Art and Influence, Presence and Navigation in Southern African Forager Landscapes
Sam Challis, Andrew S. Skinner
Religions December 13, 2021 Peer reviewed DOI: 10.3390/rel12121099 via OpenAlex
Summary
New Animisms and the ontological turn challenge Western dichotomies like nature/culture and sacred/profane, which often misrepresent animist societies' integrated worldviews. This poses a problem of perspective: these societies' ontologies diverge fundamentally from Western frameworks. Archaeologists of religion must act as anthropologists to recognize animist and shamanistic ontologies and avoid imposing Cartesian separations. Drawing on theorists like Bird-David and Descola, the work situates southern African shamanic rock art within broader animist shamanisms, emphasizing navigation in a multinatural world.
Study at a glance
| Design | theoretical or philosophical paper |
|---|---|
| Key finding | Animist societies exhibit little distinction between nature and culture, religious belief and practicality, and the sacred and profane, a perspective that diverges foundationally from Western views and requires archaeologists to adopt anthropological approaches to interpret rock art accurately. |
Abstract
With earlier origins and a rebirth in the late 1990s, the New Animisms and the precipitate ‘ontological turn’ have now been in full swing since the mid-2000s. They make a valuable contribution to the interpretation of the rock arts of numerous societies, particularly in their finding that in animist societies, there is little distinction between nature and culture, religious belief and practicality, the sacred and the profane. In the process, a problem of perspective arises: the perspectives of such societies, and the analogical sources that illuminate them, diverge in more foundational terms from Western perspectives than is often accounted for.

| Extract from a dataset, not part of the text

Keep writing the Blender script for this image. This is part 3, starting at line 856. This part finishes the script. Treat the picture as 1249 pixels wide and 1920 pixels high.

This is why archaeologists of religion need to be anthropologists of the wider world, to recognise where animistic and shamanistic ontologies are represented, and perhaps where there is reason to look closely at how religious systems are used to imply Cartesian separations of nature and culture, religious and mundane, human/person and animal/non-person, and where these dichotomies may obscure other forms of being-in-the-world. Inspired by Bird-David, Descola, Hallowell, Ingold, Vieiros de Castro, and Willerslev, and acting through the lens of navigation in a populated, enculturated, and multinatural world, this contribution locates southern African shamanic expressions of rock art within broader contexts of shamanisms that are animist.